Erdogan hat unterschätzt, wie clever Kiliçdaroglu sein Leitmotiv auswählte. Der Oppositionsführer hatte sich zuvor mit Abweichlern aus der AKP beraten, mit welchem Thema er auch bei Erdogans Wählern punkten könne. Ihre Antwort: „Gerechtigkeit“. Tatsächlich bewegt der Wunsch nach einer gerechten Gesellschaft laut einer Umfrage 76 Prozent der Wähler der AKP, die das Wort schließlich im Namen führt. Damit traf Kiliçdaroglu einen Nerv.
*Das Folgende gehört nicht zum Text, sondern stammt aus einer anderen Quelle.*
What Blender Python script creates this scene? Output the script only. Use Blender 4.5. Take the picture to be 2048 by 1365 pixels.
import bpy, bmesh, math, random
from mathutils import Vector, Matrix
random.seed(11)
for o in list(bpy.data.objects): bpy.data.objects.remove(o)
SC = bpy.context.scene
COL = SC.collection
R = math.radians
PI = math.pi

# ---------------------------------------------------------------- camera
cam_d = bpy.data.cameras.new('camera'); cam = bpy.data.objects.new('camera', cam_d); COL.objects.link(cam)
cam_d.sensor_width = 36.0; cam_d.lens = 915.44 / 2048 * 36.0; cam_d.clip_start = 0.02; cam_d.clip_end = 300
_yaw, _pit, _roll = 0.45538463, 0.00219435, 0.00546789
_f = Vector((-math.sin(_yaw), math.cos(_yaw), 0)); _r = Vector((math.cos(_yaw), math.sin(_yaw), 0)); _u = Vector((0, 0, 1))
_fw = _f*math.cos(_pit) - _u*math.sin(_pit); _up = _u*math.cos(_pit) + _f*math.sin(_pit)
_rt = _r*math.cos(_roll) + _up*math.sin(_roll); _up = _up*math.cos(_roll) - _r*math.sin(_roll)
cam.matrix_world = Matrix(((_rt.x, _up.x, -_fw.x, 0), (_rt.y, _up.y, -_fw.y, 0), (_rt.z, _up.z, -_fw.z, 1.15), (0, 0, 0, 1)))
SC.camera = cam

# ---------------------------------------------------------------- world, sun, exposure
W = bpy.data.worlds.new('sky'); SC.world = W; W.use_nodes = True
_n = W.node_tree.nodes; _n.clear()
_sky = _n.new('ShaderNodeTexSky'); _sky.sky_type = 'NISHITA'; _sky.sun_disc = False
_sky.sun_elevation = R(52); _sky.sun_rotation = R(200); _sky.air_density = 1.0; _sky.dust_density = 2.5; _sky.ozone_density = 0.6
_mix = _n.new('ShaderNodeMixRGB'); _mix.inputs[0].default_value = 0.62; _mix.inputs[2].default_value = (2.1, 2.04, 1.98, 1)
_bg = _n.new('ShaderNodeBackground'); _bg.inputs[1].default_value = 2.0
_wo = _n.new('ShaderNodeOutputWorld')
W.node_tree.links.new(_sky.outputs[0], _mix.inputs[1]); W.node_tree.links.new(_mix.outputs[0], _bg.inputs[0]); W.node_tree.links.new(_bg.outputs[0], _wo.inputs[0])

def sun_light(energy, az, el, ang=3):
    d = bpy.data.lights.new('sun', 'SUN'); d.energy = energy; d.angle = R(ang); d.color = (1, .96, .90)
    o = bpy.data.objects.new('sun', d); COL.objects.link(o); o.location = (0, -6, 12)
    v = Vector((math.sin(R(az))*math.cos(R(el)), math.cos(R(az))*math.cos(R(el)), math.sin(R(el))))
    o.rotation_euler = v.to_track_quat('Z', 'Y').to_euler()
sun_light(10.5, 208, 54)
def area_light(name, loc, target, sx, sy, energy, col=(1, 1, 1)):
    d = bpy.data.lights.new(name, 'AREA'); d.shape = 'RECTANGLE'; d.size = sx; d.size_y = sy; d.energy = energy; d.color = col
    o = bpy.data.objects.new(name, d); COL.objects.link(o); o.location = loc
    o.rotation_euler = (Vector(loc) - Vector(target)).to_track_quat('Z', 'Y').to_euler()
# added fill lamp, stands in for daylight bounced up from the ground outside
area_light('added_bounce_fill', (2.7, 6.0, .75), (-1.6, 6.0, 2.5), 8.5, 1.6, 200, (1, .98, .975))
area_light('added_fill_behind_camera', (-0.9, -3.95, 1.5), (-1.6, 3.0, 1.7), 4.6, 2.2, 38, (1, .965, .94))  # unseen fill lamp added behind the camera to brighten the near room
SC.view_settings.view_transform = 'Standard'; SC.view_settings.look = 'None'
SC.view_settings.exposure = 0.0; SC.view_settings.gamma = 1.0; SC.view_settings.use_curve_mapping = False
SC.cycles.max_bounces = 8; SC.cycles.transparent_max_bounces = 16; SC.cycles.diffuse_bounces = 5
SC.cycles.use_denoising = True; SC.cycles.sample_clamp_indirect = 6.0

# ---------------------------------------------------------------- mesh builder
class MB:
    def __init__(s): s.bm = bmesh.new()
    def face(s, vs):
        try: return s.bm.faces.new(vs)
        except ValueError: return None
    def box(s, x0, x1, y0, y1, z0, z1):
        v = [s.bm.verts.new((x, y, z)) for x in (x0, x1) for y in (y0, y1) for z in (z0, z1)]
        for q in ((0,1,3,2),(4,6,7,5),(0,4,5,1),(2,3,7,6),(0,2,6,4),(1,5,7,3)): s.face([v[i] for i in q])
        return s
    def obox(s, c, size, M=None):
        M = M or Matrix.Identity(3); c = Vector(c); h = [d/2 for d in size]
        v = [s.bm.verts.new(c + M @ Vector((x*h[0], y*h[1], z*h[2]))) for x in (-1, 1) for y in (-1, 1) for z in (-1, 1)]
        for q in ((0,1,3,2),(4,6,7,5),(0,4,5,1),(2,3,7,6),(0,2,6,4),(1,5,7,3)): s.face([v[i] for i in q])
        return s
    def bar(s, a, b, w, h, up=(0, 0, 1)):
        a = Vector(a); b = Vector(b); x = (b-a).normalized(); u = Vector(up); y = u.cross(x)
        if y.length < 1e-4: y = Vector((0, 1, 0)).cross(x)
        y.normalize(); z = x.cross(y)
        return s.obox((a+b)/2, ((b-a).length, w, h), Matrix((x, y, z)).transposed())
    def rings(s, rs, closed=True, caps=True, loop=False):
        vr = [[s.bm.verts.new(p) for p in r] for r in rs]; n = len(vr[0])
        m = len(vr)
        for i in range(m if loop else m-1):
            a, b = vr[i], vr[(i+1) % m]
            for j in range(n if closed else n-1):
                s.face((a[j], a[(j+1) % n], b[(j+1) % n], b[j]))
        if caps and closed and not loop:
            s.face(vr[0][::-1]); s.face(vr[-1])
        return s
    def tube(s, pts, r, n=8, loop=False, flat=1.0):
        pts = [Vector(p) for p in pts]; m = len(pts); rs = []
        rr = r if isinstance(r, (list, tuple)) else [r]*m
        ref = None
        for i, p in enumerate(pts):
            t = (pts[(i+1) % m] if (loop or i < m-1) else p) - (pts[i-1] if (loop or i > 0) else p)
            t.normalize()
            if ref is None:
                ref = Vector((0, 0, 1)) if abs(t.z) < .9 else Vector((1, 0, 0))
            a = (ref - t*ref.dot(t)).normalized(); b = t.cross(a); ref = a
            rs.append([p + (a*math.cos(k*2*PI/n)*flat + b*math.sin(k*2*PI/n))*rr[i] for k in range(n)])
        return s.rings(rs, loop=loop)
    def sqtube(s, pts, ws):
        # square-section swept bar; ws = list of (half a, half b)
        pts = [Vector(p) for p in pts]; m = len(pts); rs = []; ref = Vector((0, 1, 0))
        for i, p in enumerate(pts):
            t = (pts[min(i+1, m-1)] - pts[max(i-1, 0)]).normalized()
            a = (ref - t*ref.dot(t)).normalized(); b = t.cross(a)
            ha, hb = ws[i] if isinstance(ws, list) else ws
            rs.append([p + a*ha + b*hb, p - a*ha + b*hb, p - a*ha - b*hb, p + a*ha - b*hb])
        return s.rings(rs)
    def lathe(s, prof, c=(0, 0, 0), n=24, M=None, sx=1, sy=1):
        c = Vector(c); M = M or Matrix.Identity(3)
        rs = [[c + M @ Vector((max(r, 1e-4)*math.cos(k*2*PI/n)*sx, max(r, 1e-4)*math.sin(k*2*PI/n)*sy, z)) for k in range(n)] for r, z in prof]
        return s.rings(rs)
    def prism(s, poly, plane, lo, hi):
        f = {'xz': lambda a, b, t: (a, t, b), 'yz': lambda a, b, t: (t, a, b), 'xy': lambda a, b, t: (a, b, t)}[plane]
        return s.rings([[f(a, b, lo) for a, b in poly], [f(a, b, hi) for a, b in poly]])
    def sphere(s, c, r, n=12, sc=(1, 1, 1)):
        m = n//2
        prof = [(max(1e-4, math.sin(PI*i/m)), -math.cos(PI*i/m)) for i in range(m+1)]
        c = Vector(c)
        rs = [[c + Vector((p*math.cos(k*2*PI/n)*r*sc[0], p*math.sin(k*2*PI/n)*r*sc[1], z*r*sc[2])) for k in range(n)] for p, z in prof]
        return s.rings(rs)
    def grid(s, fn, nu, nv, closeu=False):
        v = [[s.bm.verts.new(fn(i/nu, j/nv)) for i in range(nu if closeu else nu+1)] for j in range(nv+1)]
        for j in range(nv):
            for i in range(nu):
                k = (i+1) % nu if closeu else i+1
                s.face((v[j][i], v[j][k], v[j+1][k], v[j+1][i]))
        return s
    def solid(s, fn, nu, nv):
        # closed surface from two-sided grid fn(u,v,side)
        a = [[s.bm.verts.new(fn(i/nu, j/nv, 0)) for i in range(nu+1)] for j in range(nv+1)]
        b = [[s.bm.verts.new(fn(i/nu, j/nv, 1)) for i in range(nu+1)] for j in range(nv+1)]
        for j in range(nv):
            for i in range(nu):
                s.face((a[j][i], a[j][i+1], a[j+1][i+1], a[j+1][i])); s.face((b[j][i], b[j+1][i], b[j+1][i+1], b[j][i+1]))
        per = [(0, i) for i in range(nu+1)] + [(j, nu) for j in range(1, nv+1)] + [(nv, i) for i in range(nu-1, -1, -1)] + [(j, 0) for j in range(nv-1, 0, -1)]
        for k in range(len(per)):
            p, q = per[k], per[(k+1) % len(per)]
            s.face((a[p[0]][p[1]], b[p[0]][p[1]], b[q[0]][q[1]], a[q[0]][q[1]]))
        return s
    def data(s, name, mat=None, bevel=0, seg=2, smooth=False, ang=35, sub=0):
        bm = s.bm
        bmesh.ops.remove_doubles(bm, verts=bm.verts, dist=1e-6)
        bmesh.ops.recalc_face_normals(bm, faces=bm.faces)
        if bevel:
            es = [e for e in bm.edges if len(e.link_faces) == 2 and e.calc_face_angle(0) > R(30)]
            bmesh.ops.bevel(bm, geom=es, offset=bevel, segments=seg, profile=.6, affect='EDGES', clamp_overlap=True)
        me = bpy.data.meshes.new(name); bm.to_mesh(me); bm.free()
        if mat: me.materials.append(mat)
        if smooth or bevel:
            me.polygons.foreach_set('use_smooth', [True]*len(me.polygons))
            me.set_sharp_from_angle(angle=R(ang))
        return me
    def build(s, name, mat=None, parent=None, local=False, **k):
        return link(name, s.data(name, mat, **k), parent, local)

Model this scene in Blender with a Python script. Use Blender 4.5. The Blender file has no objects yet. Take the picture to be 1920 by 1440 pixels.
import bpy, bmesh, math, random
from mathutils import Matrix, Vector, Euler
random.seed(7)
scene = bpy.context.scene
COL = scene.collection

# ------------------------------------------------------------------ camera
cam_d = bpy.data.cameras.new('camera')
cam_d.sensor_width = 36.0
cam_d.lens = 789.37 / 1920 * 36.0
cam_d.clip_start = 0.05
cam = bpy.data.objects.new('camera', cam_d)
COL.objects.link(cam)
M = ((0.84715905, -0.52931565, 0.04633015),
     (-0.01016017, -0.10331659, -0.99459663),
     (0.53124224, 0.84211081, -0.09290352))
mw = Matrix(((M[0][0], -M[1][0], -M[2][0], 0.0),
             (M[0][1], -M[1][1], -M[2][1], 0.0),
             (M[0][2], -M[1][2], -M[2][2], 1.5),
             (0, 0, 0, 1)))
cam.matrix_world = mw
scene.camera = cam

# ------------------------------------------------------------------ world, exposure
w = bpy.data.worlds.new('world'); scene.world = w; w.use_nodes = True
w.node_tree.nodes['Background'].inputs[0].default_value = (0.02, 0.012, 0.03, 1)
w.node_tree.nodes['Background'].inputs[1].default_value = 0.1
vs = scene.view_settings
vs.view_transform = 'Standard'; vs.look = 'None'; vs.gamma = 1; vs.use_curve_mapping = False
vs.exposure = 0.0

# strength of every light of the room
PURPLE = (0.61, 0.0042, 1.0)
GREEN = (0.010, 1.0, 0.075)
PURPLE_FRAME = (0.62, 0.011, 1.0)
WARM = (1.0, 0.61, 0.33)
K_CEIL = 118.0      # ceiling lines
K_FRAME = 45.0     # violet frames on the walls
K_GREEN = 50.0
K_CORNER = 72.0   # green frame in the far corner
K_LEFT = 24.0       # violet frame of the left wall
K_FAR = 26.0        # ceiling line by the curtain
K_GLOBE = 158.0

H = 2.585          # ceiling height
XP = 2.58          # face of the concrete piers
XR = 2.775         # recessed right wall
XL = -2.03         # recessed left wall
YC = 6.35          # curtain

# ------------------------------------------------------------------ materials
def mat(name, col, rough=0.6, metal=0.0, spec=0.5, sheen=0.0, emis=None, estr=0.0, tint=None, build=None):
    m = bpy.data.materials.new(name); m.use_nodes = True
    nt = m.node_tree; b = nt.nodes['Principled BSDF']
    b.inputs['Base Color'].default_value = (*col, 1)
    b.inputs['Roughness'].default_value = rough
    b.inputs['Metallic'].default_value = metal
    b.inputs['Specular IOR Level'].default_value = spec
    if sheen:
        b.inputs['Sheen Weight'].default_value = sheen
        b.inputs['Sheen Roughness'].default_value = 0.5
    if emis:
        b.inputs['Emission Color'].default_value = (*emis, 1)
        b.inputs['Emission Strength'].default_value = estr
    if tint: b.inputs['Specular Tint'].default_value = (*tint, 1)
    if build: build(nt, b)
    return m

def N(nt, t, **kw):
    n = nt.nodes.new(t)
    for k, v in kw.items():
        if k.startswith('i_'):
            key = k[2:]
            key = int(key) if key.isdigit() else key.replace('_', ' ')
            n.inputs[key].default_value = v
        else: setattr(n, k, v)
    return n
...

Die Antwort Erdogans wird nicht lange auf sich warten lassen. Sein Politikmodell beruht auf kompromissloser Spaltung und Polarisierung der Gesellschaft, es spricht leider wenig dafür, dass er davon abrückt. Schon nennt die regierungsnahe Presse Kiliçdaroglu einen Freund von Terroristen und fordert seine Inhaftierung. In den nächsten Wochen wird sich zeigen, ob der Oppositionsführer stark genug ist, damit umzugehen. Es wird sich auch zeigen, ob seine ungewöhnliche Koalition politischer Erzfeinde lange genug hält, um Erdogan 2019 die Macht abzunehmen. „Das war nicht das Ende, das ist der Anfang", rief Kiliçdaroglu den Menschen zu. Der türkische Gandhi hat noch einen langen Marsch vor sich.